Jezza Neumann's film Poor Kids patrolled a less glamorous front line – the daily grind of living below the poverty line, again viewed from the perspective of those at the heart of the fight, in this case some of the 3.5 million children in Britain who live below the poverty line. And just as Our War had offered a piercing contrast between gung-ho machismo and the brutal realities, Poor Kids shimmered between the charming insouciance of childhood and a precocious knowledge of how tough the world can be. Sam – a bright, articulate boy who lives with his sister and half-brother – explained how cold it got when the gas money ran out and how he was teased at school because of his tattered trousers and the hand-me-down girl's shirt he had to wear. For his birthday, a relative had taken him for his first ever haircut, a present that didn't dismay Sam but made him beam at the thought of standing out less.
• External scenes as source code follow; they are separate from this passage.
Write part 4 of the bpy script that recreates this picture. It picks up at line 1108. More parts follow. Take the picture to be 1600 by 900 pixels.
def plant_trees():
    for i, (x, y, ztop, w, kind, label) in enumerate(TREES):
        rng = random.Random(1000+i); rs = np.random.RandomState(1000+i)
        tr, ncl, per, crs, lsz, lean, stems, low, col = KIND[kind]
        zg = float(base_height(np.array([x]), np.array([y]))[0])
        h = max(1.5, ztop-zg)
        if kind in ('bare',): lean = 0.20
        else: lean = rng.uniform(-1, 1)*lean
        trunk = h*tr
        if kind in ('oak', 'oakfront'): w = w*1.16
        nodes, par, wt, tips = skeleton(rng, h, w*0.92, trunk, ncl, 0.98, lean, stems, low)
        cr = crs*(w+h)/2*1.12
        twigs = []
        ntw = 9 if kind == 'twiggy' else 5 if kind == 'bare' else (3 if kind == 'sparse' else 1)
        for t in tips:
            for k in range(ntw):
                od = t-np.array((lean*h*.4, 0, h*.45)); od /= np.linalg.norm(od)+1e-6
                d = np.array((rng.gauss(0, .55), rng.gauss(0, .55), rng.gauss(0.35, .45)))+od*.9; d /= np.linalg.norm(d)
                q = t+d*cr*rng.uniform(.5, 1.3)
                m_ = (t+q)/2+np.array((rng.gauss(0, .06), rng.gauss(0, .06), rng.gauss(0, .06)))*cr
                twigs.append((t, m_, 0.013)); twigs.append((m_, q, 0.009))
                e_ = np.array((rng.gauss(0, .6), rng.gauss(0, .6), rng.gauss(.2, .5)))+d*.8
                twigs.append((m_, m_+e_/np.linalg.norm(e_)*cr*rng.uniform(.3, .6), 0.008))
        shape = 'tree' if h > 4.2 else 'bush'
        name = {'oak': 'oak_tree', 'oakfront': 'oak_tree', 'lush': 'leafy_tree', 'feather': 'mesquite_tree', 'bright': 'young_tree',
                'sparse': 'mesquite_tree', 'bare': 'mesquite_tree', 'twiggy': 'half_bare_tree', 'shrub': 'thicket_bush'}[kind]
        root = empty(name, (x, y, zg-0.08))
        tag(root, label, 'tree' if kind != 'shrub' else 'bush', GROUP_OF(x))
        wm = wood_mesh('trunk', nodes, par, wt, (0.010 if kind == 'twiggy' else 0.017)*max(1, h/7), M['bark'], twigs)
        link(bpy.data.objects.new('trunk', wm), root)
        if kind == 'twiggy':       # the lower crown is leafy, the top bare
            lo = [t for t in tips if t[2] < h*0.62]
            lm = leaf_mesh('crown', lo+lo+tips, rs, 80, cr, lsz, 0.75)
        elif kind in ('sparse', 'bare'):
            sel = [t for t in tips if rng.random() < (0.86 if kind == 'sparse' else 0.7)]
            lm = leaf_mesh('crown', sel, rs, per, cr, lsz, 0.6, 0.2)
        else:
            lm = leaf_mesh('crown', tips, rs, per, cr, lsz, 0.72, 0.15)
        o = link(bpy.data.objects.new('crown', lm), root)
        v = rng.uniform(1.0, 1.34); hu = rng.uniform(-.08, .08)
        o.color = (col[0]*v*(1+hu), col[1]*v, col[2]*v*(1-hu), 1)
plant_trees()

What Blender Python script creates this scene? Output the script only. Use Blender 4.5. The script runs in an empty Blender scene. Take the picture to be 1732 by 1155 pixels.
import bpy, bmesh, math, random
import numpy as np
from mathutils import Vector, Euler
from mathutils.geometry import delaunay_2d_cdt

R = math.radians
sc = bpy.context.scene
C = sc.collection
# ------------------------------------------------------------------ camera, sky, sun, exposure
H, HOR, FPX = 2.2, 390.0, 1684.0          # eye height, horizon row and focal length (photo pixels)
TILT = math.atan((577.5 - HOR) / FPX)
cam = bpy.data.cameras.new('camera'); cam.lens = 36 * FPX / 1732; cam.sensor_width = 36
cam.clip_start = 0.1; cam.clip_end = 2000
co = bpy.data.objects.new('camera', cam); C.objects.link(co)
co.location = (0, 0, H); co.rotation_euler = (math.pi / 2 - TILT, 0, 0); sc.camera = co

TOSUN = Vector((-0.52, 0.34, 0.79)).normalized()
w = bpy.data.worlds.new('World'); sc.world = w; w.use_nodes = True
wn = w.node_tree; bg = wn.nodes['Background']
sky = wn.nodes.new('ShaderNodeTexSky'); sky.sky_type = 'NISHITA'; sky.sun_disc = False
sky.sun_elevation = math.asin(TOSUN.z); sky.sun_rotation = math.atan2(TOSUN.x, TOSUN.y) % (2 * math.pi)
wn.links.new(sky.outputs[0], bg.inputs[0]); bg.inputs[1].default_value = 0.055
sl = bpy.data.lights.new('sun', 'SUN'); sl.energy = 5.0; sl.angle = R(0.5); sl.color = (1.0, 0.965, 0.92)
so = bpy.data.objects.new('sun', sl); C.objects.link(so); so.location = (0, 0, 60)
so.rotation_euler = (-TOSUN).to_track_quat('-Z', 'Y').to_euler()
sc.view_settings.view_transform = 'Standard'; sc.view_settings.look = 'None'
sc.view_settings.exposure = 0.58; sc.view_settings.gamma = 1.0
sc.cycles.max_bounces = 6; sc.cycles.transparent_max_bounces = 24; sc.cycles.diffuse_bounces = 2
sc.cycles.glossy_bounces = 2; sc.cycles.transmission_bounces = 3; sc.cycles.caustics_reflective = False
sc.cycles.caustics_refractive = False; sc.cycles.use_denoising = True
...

Courtney, a little girl from Bradford, chatted about her eczema and interrogated a more prosperous friend about the difference between their circumstances: "How come your family is different and they can go on holiday and our family can't?" "It's because my family isn't scared of heights," replied her friend solemnly. Moments like that meant it couldn't be all gloom. But the prevailing tone was of squalor and melancholy. "I don't want to have a wife," said Sam, who'd been abandoned by his mother on his second birthday, "just in case she leaves me, and then I'll have to be like dad, taking care of three children by himself." We are – an onscreen statistic informed us – 18th in a league table of 22 European countries in terms of child poverty, and the gloomy thought occurred that austerity cuts may well lead to a further relegation.

Alongside these two fine documentaries, the calculated heartlessness of Chris Lilley's Angry Boys looked very callow. It's too early for a final verdict, since Summer Heights High brilliantly managed to combine black comedy with a certain compassion for some of its grotesques. But fans of that series may find themselves disappointed by this one – and the character S.mouse – a middle-class rapper who craves street cred – is a serious miscalculation. Don't invite comparisons with Ali G unless you've got something seriously good up your sleeve.